One false myth is that he “failed math in school.” This was even featured in “Ripley’s Believe It Or Not.” What is true is that Einstein’s talking was a little delayed, worrying his parents. But in school he did brilliantly, was a precocious mathematical star. Reading about his childhood intensity with math, science, and philosophy, contrasted against my own sleepwalking early life, I could see why he was a genius and I am not.
In fact, Einstein’s early liberation from religion was central to his intellectual development. It gave him a deep suspicion toward all received opinion, authority, and dogma. If so many people could be so wrong about something so fundamental, what else could they be wrong about? This empowered Einstein to look at the cosmos from a fresh perspective.
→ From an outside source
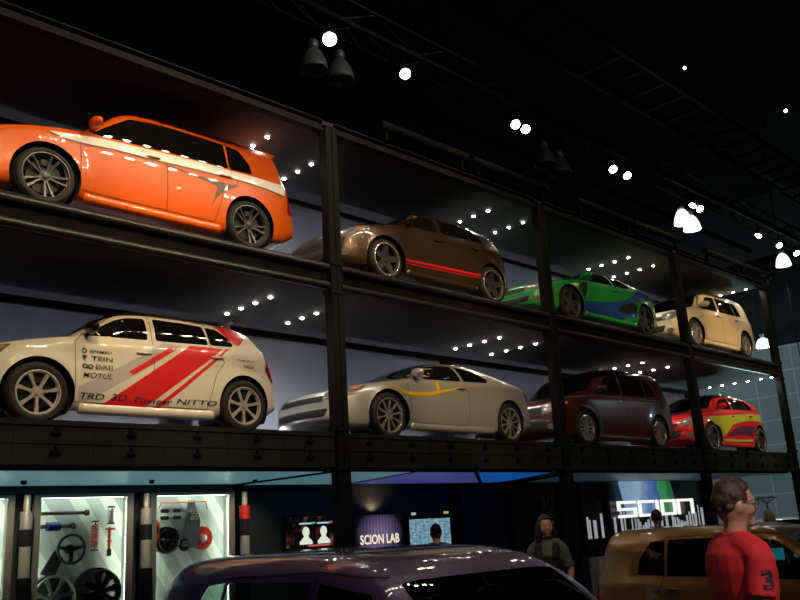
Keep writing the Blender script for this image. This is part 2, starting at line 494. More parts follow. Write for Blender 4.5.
def make_car(kind, label, loc, m, wheel='seven', rim=None, rotz=0., glass=None, opened=False, cat='car', name='car', group=None, decals=None, spoiler=None, skirt=True, lip=None, pillar=None, shadow_grille=True, mirrormat=None, simple=False):
    glass = glass or GLOSSB; rim = rim or SILVER
    sh = Shell(kind); sp = sh.sp
    if opened:   # these two have taller side glass
        sp = dict(sp, side=[[(x, z+(.055 if z > 1.3 else .03 if z > 1.15 else 0)) for x, z in w_] for w_ in sp['side']], doors=[[(x, z+(.03 if z > 1.4 else 0)) for x, z in w_] for w_ in sp['doors']])
    root = thing(name, label, cat, loc, rotz, group)
    xa, xe = sp['top'][0][0], sp['top'][-1][0]; W = sp['W']; wb = sp['wb']; r = sp['r']
    # doors are taken out of the shell as their own parts
    doors = []
    for sg in (-1, 1):
        for di, dp in enumerate(sp['doors']):
            dm = sh.cut(dp, 'side', sg, take=True); doors.append((sg, di, dp, dm))
    if opened:
        for sg in (-1, 1):
            for d in doors:
                if d[0] != sg: continue
                keep, sh.bm = sh.bm, d[3]
                for wp in sp['side']: sh.cut(wp, 'side', sg)
                sh.bm = keep
            for wp in sp['side']: sh.cut(wp, 'side', sg)
        (xb, yb), (xt, yt) = sp['wind']
        sh.cut([(xb, -yb), (xb, yb), (xt, yt), (xt, -yt)], 'top')
        if sp['rear_plane'] == 'rear': sh.cut(sp['rear'], 'rear')
    body = obj('body', mesh_of(sh.bm, 'body', True, recalc=False), m, root)
    doorobj = {}
    for sg, di, dp, dm in doors:
        me = mesh_of(dm, 'door', True, recalc=False)
        o = obj('door', me, m, root); doorobj[(sg, di)] = o
        obj('door_seam', sh.patch(strip(dp+dp[:1], .007), 'side', sg, .003, .08), SEAM, o)
        if di < len(sp['handles']):
            hx, hz = sp['handles'][di]
            obj('door_handle', capsule_on(sh, hx, hz, sg, .19, .034, .022, -.04), CHROME if rim == CHROME else m, o, smooth=True)
    # windows
    for sg in (-1, 1):
        for i, wp in enumerate(sp['side']):
            par = doorobj.get((sg, min(i, len(sp['doors'])-1)), root) if i < len(sp['doors']) else root
            obj('side_window', sh.patch(rounded(wp, .035), 'side', sg, .003 if not opened else -.004, .05), glass, par, smooth=True)
        if pillar:
            a, c = sp['side'][0], sp['side'][1]
            obj('window_pillar', sh.patch([a[-1], a[-2], c[1], c[0]], 'side', sg, .0035), pillar, root, smooth=True)
    (xb, yb), (xt, yt) = sp['wind']
    ws = [(xb, -yb), (xb-.03, -yb*.5), (xb-.04, 0), (xb-.03, yb*.5), (xb, yb), (xt, yt), (xt-.02, 0), (xt, -yt)]
    obj('windshield', sh.patch(rounded(ws, .04), 'top', -1, .003, .06), glass, root, smooth=True)
    if sp['rear_plane'] == 'rear': rw = sh.patch(rounded(sp['rear'], .05), 'rear', -1, .003, .06)
    else:
        (xb, yb), (xt, yt) = sp['rear']; rw = sh.patch(rounded([(xb, -yb), (xb, yb), (xt, yt), (xt, -yt)], .06), 'top', -1, .003, .06)
    obj('rear_window', rw, glass, root, smooth=True)
    # lamps
    for sg in (-1, 1):
        if kind == 'wagon':
            hl = [(-.22,.60),(-.20,.76),(.02,.80),(.20,.80),(.16,.70),(.0,.61)]; tl = [(-.10,.62),(-.10,.94),(.06,.96),(.08,.62)]
        elif kind == 'hatch':
            hl = [(-.20,.58),(-.16,.70),(.08,.76),(.34,.80),(.26,.68),(.05,.58)]; tl = [(-.10,.66),(-.06,.92),(.10,.94),(.16,.78),(.06,.64)]
        else:
            hl = [(-.24,.54),(-.20,.64),(.05,.70),(.36,.745),(.26,.62),(.02,.535)]; tl = [(-.12,.64),(-.10,.86),(.06,.89),(.14,.82),(.06,.64)]
        h = obj('headlight', sh.patch(rounded(hl, .03), 'fdiag', sg, .006, .03), LAMPW, root, smooth=True)
        if not simple:
            s2 = [(x*.3+.20, z*.3+hl[3][1]*.68) for x, z in hl]
            obj('indicator', sh.patch(rounded(s2, .02), 'fdiag', sg, .009, .03), LAMPA, h, smooth=True)
        obj('taillight', sh.patch(rounded(tl, .03), 'rdiag', sg, .006, .03), LAMPR, root, smooth=True)
    # nose
    if kind == 'coupe':
        gr = [(-.45,.52),(.45,.52),(.50,.60),(-.50,.60)]; ai = [(-.50,.31),(.50,.31),(.55,.42),(-.55,.42)]
    elif kind == 'wagon':
        gr = [(-.50,.60),(.50,.60),(.52,.70),(-.52,.70)]; ai = [(-.50,.34),(.50,.34),(.56,.49),(-.56,.49)]
    else:
        gr = [(-.40,.56),(.40,.56),(.42,.64),(-.42,.64)]; ai = [(-.42,.33),(.42,.33),(.52,.48),(-.52,.48)]
    obj('grille', sh.patch(rounded(gr, .03), 'front', -1, .006, .04), SEAM, root, smooth=True)
    obj('air_intake', sh.patch(rounded(ai, .04), 'front', -1, .006, .04), SEAM, root, smooth=True)
    if not simple:
        for sg in (-1, 1):
            f = [(.64*sg+.07*math.cos(2*PI*k/12)*sg, .36+.05*math.sin(2*PI*k/12)) for k in range(12)]
            obj('fog_lamp', sh.patch(f, 'front', -1, .006, .04), LAMPW, root, smooth=True)
        obj('rear_plate_panel', sh.patch([(-.28,.62),(.28,.62),(.28,.76),(-.28,.76)], 'rear', -1, .006, .06), BLACKP, root)
    # mirrors
    mx_, mz = sp['mirror']
    for sg in (-1, 1):
        p, n = sh.side(mx_, mz, sg); b = BM()
        vs = ellipsoid(b, (0, 0, 0), (.075, .12, .068), 16, 10)
        for v in vs:
            if v.co.x > .035: v.co.x = .035
        xf(b, vs, Matrix.Translation(p+Vector((-.02, sg*.13, .045))))
        tube(b, [p+Vector((0, -sg*.01, 0)), p+Vector((-.01, sg*.07, .03))], [.03, .022], 8)
        obj('side_mirror', b, mirrormat or m, root, smooth=True)
    # wheel wells and wheels
    tm, rm, dm = wheel_meshes(wheel, r)
    for sg in (-1, 1):
        for ax in (0, wb):
            b = BM(); Ra = sh.Ra+.004; prev = None
            yo = sg*(W*.925); yi = sg*W*.42
            for k in range(25):
                a = math.radians(-32+244*k/24)
                x, z = ax+Ra*math.cos(a), r+Ra*math.sin(a)
                c = (b.verts.new((x, yo, z)), b.verts.new((x, yi, z)))
                if prev: b.faces.new((prev[0], prev[1], c[1], c[0]))
                prev = c
            b2 = [b.verts.new((ax+Ra*math.cos(math.radians(-32+244*k/24)), yi, r+Ra*math.sin(math.radians(-32+244*k/24)))) for k in range(25)]
            b.faces.new(b2)
            obj('wheel_well', b, SEAM, root)
            w = bpy.data.objects.new('wheel', None); COL.objects.link(w); w.parent = root
            w.location = (ax, sg*(W-.115), r); w.rotation_euler = (0, 0, 0 if sg < 0 else PI)
            instm(tm, 'tire', RUBBER, w); instm(rm, 'rim', rim, w); instm(dm, 'brake_disc', BARREL, w)
            if lip:
                b = BM(); rr = {'thin': .262, 'seven': .238, 'ten': .25, 'chrome': .235, 'big': .255, 'white': .215}[wheel]
                lathe(b, [(rr-.028, -.1), (rr-.016, -.114), (rr+.002, -.113), (rr+.004, -.1)], 40)
                obj('rim_lip', b, lip, w, smooth=True)
    if skirt:
        for sg in (-1, 1):
            b = BM(); n = 30; prev = None
            for k in range(n+1):
                x = .43+(wb-.86)*k/n; p, nn = sh.side(x, .24, sg); y = p.y
                q = [b.verts.new((x, y-sg*.03, .26)), b.verts.new((x, y+sg*.010, .23)), b.verts.new((x, y+sg*.014, .15)), b.verts.new((x, y-sg*.06, .135))]
                if prev:
                    for i in range(3): b.faces.new((prev[i], prev[i+1], q[i+1], q[i]))
                else: b.faces.new(q)
                prev = q
            b.faces.new(prev[::-1])
            obj('side_skirt', b, m, root, smooth=True)
    if spoiler == 'roof':
        b = BM(); x0 = {'wagon': 2.96, 'hatch': 2.56}[kind]; z0 = {'wagon': 1.574, 'hatch': 1.345}[kind]
        for k in range(2): pass
        prof = [(-.06, .0), (.14, -.004), (.29, -.012), (.30, -.036), (.16, -.075), (-.06, -.085)]
        Mx = Matrix.Translation((x0, .56, z0+.012)) @ Matrix(((1, 0, 0, 0), (0, 0, -1, 0), (0, 1, 0, 0), (0, 0, 0, 1)))
        prism(b, prof, Mx, 1.12); bmesh.ops.bevel(b, geom=b.edges[:], offset=.006, segments=2, affect='EDGES')
        obj('roof_spoiler', b, m, root)
    if spoiler == 'wing':
        b = BM(); w_ = thing  # raised wing on two stands
        prof = [(0, .01), (.10, .03), (.20, .05), (.205, .04), (.10, .008), (0, -.008)]
        Mx = Matrix.Translation((2.50, .56, 1.44)) @ Matrix(((1, 0, 0, 0), (0, 0, -1, 0), (0, 1, 0, 0), (0, 0, 0, 1)))
        prism(b, prof, Mx, 1.12)
        for sg in (-1, 1): box(b, 2.50, 2.71, sg*.565-.008, sg*.565+.008, 1.40, 1.50); box(b, 2.54, 2.62, sg*.3-.012, sg*.3+.012, 1.32, 1.46)
        obj('rear_wing', b, m, root)
    if decals: decals(sh, root, body)
    if opened:
        cloth = mat('dark_seat_cloth', (.03, .03, .034), rough=.9, noise=.2, nscale=40)
        fr = BM(); box(fr, .35, 2.95, -.62, .62, .24, .30); obj('cabin_floor', fr, cloth, root)
        b = BM(); box(b, .45, .85, -.66, .66, .62, .93, .06); obj('dashboard', b, BLACKP, root)
        for y in (-.36, .36):
            sx = 1.35
            b = BM(); box(b, sx-.25, sx+.25, y-.24, y+.24, .36, .54, .06)
            st = obj('front_seat', b, cloth, root)
            b = BM(); box(b, -.06, .06, -.23, .23, 0, .60, .05); xf(b, b.verts[:], Matrix.Translation((sx+.24, y, .48)) @ Matrix.Rotation(.22, 4, 'Y')); obj('seat_back', b, cloth, st)
            b = BM(); box(b, -.045, .045, -.13, .13, 0, .17, .04); tube(b, [(0, -.05, -.12), (0, -.05, .03)], .008, 6); tube(b, [(0, .05, -.12), (0, .05, .03)], .008, 6)
            xf(b, b.verts[:], Matrix.Translation((sx+.395, y, 1.13)) @ Matrix.Rotation(.12, 4, 'Y')); obj('headrest', b, cloth, st)
        b = BM(); box(b, 2.05, 2.55, -.58, .58, .36, .56, .06); rs = obj('rear_seat', b, cloth, root)
        b = BM(); box(b, -.06, .06, -.58, .58, 0, .56, .05); xf(b, b.verts[:], Matrix.Translation((2.54, 0, .50)) @ Matrix.Rotation(.25, 4, 'Y')); obj('seat_back', b, cloth, rs)
        for y in (-.33, .33):
            b = BM(); box(b, 2.66, 2.75, y-.13, y+.13, 1.05, 1.2, .04); obj('headrest', b, cloth, rs)
        b = BM(); n = 28
        ring = [Vector((.93+.0, .36, .93))+Matrix.Rotation(-.42, 3, 'Y') @ Vector((0, .18*math.cos(2*PI*k/n), .18*math.sin(2*PI*k/n))) for k in range(n+1)]
        tube(b, ring, .014, 8, caps=False); tube(b, [(.80, .36, .87), (.93, .36, .93)], .03, 8)
        for k in (0, 9, 19): tube(b, [(.93, .36, .93), ring[k]], .012, 6)
        obj('steering_wheel', b, BLACKP, root, smooth=True)
        b = BM(); vs = ellipsoid(b, (.88, 0, 1.36), (.02, .11, .035), 14, 8); tube(b, [(.88, 0, 1.36), (.93, 0, 1.44)], .008, 6); obj('rear_view_mirror', b, BLACKP, root, smooth=True)
    return root, sh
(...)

Here is what Einstein does mean to me.
Humanity’s quest for understanding uplifts me. At last – a being on this Earth not at nature’s mercy but capable of mastery. Some people actually hate this, calling it hubris, even wicked. I find that sad. To me our quest for knowledge, and the power it brings, could not be more noble.
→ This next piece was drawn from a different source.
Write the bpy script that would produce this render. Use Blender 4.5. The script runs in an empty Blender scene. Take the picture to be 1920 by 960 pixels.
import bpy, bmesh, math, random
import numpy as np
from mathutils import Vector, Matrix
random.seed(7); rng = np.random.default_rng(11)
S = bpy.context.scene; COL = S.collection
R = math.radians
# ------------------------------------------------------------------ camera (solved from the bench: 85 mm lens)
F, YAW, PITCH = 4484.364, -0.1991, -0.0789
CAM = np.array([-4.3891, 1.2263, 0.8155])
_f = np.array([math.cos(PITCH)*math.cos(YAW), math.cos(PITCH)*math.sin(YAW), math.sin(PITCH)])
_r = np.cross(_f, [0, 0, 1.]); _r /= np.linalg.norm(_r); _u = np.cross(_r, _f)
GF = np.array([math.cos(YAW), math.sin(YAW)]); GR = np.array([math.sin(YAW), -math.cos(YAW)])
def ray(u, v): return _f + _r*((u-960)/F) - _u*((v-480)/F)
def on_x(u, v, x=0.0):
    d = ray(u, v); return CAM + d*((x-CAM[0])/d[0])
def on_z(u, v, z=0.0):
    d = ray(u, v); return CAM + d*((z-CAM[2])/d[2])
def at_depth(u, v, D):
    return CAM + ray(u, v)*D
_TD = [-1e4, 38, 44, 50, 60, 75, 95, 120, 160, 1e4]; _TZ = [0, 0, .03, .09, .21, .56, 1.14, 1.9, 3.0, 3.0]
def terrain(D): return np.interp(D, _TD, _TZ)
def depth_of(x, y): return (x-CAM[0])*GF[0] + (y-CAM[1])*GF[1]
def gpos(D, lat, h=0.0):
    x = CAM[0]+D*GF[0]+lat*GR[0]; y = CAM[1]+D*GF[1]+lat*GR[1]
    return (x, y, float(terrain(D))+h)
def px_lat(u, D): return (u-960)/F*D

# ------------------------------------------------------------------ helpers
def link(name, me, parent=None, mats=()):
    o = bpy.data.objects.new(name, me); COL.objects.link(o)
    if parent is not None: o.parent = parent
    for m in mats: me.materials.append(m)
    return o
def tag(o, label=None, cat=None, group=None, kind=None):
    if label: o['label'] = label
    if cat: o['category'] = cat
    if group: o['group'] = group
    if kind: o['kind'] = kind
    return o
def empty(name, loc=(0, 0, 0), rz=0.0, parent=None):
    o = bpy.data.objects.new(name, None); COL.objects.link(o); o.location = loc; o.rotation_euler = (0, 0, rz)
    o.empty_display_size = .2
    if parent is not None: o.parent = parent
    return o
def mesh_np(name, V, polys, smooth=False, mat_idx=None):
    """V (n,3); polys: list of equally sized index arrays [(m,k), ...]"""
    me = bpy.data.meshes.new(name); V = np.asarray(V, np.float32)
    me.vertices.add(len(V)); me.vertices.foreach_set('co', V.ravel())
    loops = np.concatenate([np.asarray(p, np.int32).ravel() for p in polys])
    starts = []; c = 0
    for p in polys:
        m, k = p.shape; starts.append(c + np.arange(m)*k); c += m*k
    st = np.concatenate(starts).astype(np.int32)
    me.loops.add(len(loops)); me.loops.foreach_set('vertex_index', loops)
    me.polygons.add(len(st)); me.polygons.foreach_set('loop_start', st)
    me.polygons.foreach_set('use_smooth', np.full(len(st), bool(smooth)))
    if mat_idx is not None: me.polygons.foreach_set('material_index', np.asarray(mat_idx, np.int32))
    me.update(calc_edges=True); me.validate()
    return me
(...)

Nobility lies in challenge. Ancient man, looking at his world, had so much to wonder about, with hardly a clue for finding answers. But undaunted we searched, through thousands of years, and the efforts of thousands of heroic seekers, giving us finally more understanding than anyone at the start could have dreamt of.
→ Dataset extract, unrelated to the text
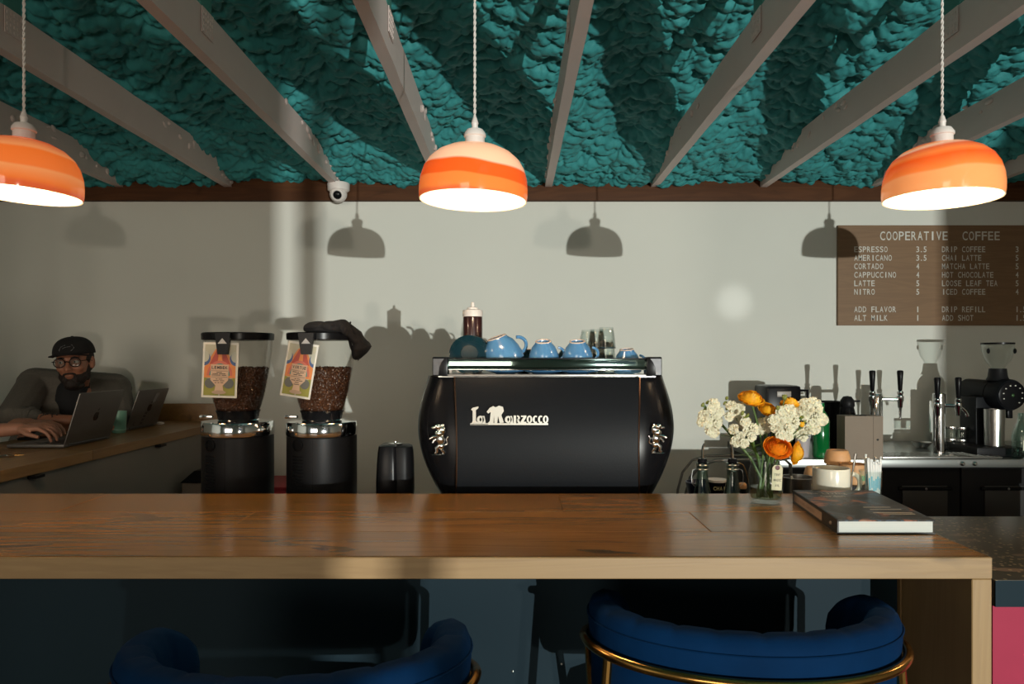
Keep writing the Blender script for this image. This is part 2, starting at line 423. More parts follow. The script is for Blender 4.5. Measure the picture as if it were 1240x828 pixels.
# white truss chords
BZ0 = EYE + 1.0; BH = .145; BW = .042
names = ['far left', 'second from the left', 'third from the left, ending above the security camera', 'fourth from the left, running behind the middle pendant',
         'middle one just right of the centre pendant', 'sixth from the left, right of the centre', 'seventh from the left, ending above the menu board side', 'second from the right behind the right pendant', 'far right']
bx = [-2.31, -1.675, -1.035, -.43, .205, .825, 1.465, 2.10, 2.74]
for i, x in enumerate(bx):
    root = thing('ceiling_beam', 'white painted timber ceiling beam, ' + names[i], 'beam', (x, WY-.04, BZ0), 0, 'white beams under the foam ceiling')
    random.seed(i)
    g = G(); L = WY-.04-(YF+.1)
    n = 60
    def wob(t, k): return .0025*noise.noise((t*9, k*3.3, i*5.0))
    for j in range(n): pass
    vsb = []
    for j in range(n+1):
        yy = -L*j/n
        for (a, b_) in ((-1, 0), (1, 0), (1, 1), (-1, 1)):
            vsb.append((a*BW/2 + wob(yy, a), yy, b_*BH + wob(yy, b_+4)))
    fsb = [(0, 3, 2, 1), tuple(n*4+q for q in range(4))]
    for j in range(n):
        for q in range(4):
            w_ = (q+1) % 4; fsb.append((j*4+q, j*4+w_, (j+1)*4+w_, (j+1)*4+q))
    g._add(vsb, fsb); ch = g.build('bottom_chord', M_beam, root, ang=30)
    # foam overspray crust along the far upper edge
    g = G()
    for j in range(26):
        t = random.random()**1.2*1.15; sd = random.choice((-1, 1))
        zt = min(BH, .02+t*.17)
        g.ell((sd*(BW/2+.002), -t, zt*random.uniform(.55, 1.0)+.01), (random.uniform(.004, .009), random.uniform(.008, .03), random.uniform(.006, .018)), Euler((random.uniform(-.6, .6), 0, 0)), 8, 6)
    g.build('paint_crust', M_beam, ch)
    # web post with nail plate
    for (yy, lean) in ((-1.86, 0), (-4.6, 0)):
        G().box((0, yy, BH+.36), (.038, .088, .75), bev=.002).build('web_post', MATS.get('teal_post') or pm('teal_post', (.06, .24, .20), .6), root)
        for sd in (-1, 1):
            pg = G().box((sd*(BW/2+.004), yy, BH-.045), (.002, .09, .085))
            for a in range(5):
                for b_ in range(4):
                    pg.box((sd*(BW/2+.0055), yy-.034+a*.017, BH-.075+b_*.019), (.0025, .005, .009))
            pg.build('nail_plate', M_beam, root)

# ---------------------------------------------------------------- main bar
TOP = 1.07; TH = .040
bar = thing('bar_counter', 'long oak bar counter with waterfall end panel in the foreground', 'bar counter', (0, 0, 0))
XE = .887; XW = -2.25
rows = [(1.350, 1.545), (1.545, 1.745), (1.745, 1.980)]
cuts = [[XW, -1.35, XE], [XW, -.62, .42, XE], [XW, -1.1, .12, XE]]
for r, (y0, y1) in enumerate(rows):
    for j in range(len(cuts[r])-1):
        a, b_ = cuts[r][j], cuts[r][j+1]
        G().box(((a+b_)/2, (y0+y1)/2 + (.002 if r == 0 else 0), TOP-TH/2), (b_-a-.0006, y1-y0-.0008 - (.004 if r == 0 else 0), TH), bev=.0012, seg=1).build('plank', M_bar, bar)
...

The hard slog of science through the ages has been all about gathering evidence and decoding what it tells us. Evidence can come from experimentation, or (as in Darwin’s case, or all of astronomy,) observation. Yet Einstein stands out because he performed no experiments, and gathered no observations. It was all done between his own ears, by thinking. That’s what gave us a new and deeper understanding.
APPENDIX
Two things puzzle me. We see light traveling from a star to one’s eye. But it’s not just one light beam. Light from a star a billion light years away would reach anyone that distant. Envision a sphere with a billion light year radius – its surface area would be 12.56 times a billion light years squared – a very very BIG area. Every spot on that area would receive the light.
Secondly, Einstein’s famous equation E = mc 2 posits the equivalency between matter and energy; the “c” is the speed of light. But why is that part of the equation (let alone squared)? I admit I’m not privy to the math behind this; but what does light speed even have to do with it? The relationship applies regardless of motion. Newton’s law that gravity diminishes proportionally with the square of the distance intuitively makes sense to me, but I can’t say that about the matter/energy proportionality with light speed squared.